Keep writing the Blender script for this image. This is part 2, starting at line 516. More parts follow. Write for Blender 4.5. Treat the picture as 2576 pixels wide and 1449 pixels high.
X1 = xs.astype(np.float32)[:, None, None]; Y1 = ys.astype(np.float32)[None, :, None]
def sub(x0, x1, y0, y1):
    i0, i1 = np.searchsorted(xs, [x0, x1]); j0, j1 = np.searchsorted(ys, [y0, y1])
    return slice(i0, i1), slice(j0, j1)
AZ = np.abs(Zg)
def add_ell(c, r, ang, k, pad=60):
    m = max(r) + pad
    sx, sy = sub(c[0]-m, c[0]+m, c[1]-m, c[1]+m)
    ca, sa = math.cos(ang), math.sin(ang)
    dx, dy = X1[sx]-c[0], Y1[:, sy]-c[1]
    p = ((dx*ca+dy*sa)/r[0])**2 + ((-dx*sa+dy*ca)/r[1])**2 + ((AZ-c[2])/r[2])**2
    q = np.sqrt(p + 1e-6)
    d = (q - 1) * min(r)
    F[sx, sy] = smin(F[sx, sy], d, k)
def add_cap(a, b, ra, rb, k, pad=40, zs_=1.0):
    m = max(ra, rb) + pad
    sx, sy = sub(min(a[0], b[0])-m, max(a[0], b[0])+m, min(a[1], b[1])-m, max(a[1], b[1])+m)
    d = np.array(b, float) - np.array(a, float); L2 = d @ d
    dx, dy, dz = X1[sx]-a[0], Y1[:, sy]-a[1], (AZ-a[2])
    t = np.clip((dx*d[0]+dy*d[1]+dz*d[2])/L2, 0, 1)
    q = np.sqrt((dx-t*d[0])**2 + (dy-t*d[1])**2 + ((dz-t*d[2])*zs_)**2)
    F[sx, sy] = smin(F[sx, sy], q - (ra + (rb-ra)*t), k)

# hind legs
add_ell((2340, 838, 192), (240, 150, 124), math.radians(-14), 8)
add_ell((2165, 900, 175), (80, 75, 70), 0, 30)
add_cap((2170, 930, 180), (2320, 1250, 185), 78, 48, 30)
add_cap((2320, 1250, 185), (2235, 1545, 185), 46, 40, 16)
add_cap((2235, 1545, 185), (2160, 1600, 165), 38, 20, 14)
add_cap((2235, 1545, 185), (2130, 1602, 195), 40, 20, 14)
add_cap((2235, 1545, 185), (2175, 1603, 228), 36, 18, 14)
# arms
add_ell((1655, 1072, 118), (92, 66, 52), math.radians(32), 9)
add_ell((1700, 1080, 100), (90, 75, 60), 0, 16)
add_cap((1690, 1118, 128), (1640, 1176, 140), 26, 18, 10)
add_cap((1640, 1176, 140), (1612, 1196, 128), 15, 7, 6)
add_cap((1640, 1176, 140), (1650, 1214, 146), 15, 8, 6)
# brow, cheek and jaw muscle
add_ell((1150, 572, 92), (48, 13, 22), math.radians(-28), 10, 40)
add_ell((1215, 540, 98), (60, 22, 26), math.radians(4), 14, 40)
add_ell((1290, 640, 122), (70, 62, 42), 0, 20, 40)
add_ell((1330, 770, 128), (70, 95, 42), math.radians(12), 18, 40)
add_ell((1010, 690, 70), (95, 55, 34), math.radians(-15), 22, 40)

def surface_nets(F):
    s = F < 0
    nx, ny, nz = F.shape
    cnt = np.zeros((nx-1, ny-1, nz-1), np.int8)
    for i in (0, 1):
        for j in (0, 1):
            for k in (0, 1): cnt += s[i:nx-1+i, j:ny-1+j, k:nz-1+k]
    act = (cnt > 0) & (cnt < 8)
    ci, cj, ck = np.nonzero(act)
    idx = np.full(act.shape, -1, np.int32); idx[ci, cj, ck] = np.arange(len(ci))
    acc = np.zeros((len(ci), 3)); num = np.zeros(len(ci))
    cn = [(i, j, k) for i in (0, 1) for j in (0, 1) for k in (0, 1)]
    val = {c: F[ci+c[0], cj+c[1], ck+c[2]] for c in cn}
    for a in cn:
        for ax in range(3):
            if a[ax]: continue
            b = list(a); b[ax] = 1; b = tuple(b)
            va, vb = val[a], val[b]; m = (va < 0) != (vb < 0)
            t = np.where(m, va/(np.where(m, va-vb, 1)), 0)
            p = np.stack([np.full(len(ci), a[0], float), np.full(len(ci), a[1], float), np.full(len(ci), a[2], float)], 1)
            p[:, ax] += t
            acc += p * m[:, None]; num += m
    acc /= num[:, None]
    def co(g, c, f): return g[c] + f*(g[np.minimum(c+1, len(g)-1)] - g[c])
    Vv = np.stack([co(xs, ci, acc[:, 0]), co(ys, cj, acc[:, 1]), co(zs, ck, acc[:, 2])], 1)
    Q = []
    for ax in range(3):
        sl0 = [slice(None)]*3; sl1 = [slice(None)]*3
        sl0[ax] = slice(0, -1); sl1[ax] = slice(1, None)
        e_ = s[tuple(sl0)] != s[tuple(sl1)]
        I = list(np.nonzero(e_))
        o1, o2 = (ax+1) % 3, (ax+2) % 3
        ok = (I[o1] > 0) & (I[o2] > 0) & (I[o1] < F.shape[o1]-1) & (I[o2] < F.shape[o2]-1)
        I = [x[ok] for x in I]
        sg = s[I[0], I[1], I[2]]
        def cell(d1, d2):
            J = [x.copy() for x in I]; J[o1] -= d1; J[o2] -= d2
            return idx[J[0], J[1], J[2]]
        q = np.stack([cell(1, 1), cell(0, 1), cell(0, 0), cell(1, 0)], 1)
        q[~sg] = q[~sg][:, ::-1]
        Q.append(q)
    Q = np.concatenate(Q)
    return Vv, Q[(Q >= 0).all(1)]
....
Copy out every line of the data above, exactly as given.

> [Task solution]
Keep writing the Blender script for this image. This is part 2, starting at line 516. More parts follow. Write for Blender 4.5. Treat the picture as 2576 pixels wide and 1449 pixels high.
X1 = xs.astype(np.float32)[:, None, None]; Y1 = ys.astype(np.float32)[None, :, None]
def sub(x0, x1, y0, y1):
    i0, i1 = np.searchsorted(xs, [x0, x1]); j0, j1 = np.searchsorted(ys, [y0, y1])
    return slice(i0, i1), slice(j0, j1)
AZ = np.abs(Zg)
def add_ell(c, r, ang, k, pad=60):
    m = max(r) + pad
    sx, sy = sub(c[0]-m, c[0]+m, c[1]-m, c[1]+m)
    ca, sa = math.cos(ang), math.sin(ang)
    dx, dy = X1[sx]-c[0], Y1[:, sy]-c[1]
    p = ((dx*ca+dy*sa)/r[0])**2 + ((-dx*sa+dy*ca)/r[1])**2 + ((AZ-c[2])/r[2])**2
    q = np.sqrt(p + 1e-6)
    d = (q - 1) * min(r)
    F[sx, sy] = smin(F[sx, sy], d, k)
def add_cap(a, b, ra, rb, k, pad=40, zs_=1.0):
    m = max(ra, rb) + pad
    sx, sy = sub(min(a[0], b[0])-m, max(a[0], b[0])+m, min(a[1], b[1])-m, max(a[1], b[1])+m)
    d = np.array(b, float) - np.array(a, float); L2 = d @ d
    dx, dy, dz = X1[sx]-a[0], Y1[:, sy]-a[1], (AZ-a[2])
    t = np.clip((dx*d[0]+dy*d[1]+dz*d[2])/L2, 0, 1)
    q = np.sqrt((dx-t*d[0])**2 + (dy-t*d[1])**2 + ((dz-t*d[2])*zs_)**2)
    F[sx, sy] = smin(F[sx, sy], q - (ra + (rb-ra)*t), k)

# hind legs
add_ell((2340, 838, 192), (240, 150, 124), math.radians(-14), 8)
add_ell((2165, 900, 175), (80, 75, 70), 0, 30)
add_cap((2170, 930, 180), (2320, 1250, 185), 78, 48, 30)
add_cap((2320, 1250, 185), (2235, 1545, 185), 46, 40, 16)
add_cap((2235, 1545, 185), (2160, 1600, 165), 38, 20, 14)
add_cap((2235, 1545, 185), (2130, 1602, 195), 40, 20, 14)
add_cap((2235, 1545, 185), (2175, 1603, 228), 36, 18, 14)
# arms
add_ell((1655, 1072, 118), (92, 66, 52), math.radians(32), 9)
add_ell((1700, 1080, 100), (90, 75, 60), 0, 16)
add_cap((1690, 1118, 128), (1640, 1176, 140), 26, 18, 10)
add_cap((1640, 1176, 140), (1612, 1196, 128), 15, 7, 6)
add_cap((1640, 1176, 140), (1650, 1214, 146), 15, 8, 6)
# brow, cheek and jaw muscle
add_ell((1150, 572, 92), (48, 13, 22), math.radians(-28), 10, 40)
add_ell((1215, 540, 98), (60, 22, 26), math.radians(4), 14, 40)
add_ell((1290, 640, 122), (70, 62, 42), 0, 20, 40)
add_ell((1330, 770, 128), (70, 95, 42), math.radians(12), 18, 40)
add_ell((1010, 690, 70), (95, 55, 34), math.radians(-15), 22, 40)

def surface_nets(F):
    s = F < 0
    nx, ny, nz = F.shape
    cnt = np.zeros((nx-1, ny-1, nz-1), np.int8)
    for i in (0, 1):
        for j in (0, 1):
            for k in (0, 1): cnt += s[i:nx-1+i, j:ny-1+j, k:nz-1+k]
    act = (cnt > 0) & (cnt < 8)
    ci, cj, ck = np.nonzero(act)
    idx = np.full(act.shape, -1, np.int32); idx[ci, cj, ck] = np.arange(len(ci))
    acc = np.zeros((len(ci), 3)); num = np.zeros(len(ci))
    cn = [(i, j, k) for i in (0, 1) for j in (0, 1) for k in (0, 1)]
    val = {c: F[ci+c[0], cj+c[1], ck+c[2]] for c in cn}
    for a in cn:
        for ax in range(3):
            if a[ax]: continue
            b = list(a); b[ax] = 1; b = tuple(b)
            va, vb = val[a], val[b]; m = (va < 0) != (vb < 0)
            t = np.where(m, va/(np.where(m, va-vb, 1)), 0)
            p = np.stack([np.full(len(ci), a[0], float), np.full(len(ci), a[1], float), np.full(len(ci), a[2], float)], 1)
            p[:, ax] += t
            acc += p * m[:, None]; num += m
    acc /= num[:, None]
    def co(g, c, f): return g[c] + f*(g[np.minimum(c+1, len(g)-1)] - g[c])
    Vv = np.stack([co(xs, ci, acc[:, 0]), co(ys, cj, acc[:, 1]), co(zs, ck, acc[:, 2])], 1)
    Q = []
    for ax in range(3):
        sl0 = [slice(None)]*3; sl1 = [slice(None)]*3
        sl0[ax] = slice(0, -1); sl1[ax] = slice(1, None)
        e_ = s[tuple(sl0)] != s[tuple(sl1)]
        I = list(np.nonzero(e_))
        o1, o2 = (ax+1) % 3, (ax+2) % 3
        ok = (I[o1] > 0) & (I[o2] > 0) & (I[o1] < F.shape[o1]-1) & (I[o2] < F.shape[o2]-1)
        I = [x[ok] for x in I]
        sg = s[I[0], I[1], I[2]]
        def cell(d1, d2):
            J = [x.copy() for x in I]; J[o1] -= d1; J[o2] -= d2
            return idx[J[0], J[1], J[2]]
        q = np.stack([cell(1, 1), cell(0, 1), cell(0, 0), cell(1, 0)], 1)
        q[~sg] = q[~sg][:, ::-1]
        Q.append(q)
    Q = np.concatenate(Q)
    return Vv, Q[(Q >= 0).all(1)]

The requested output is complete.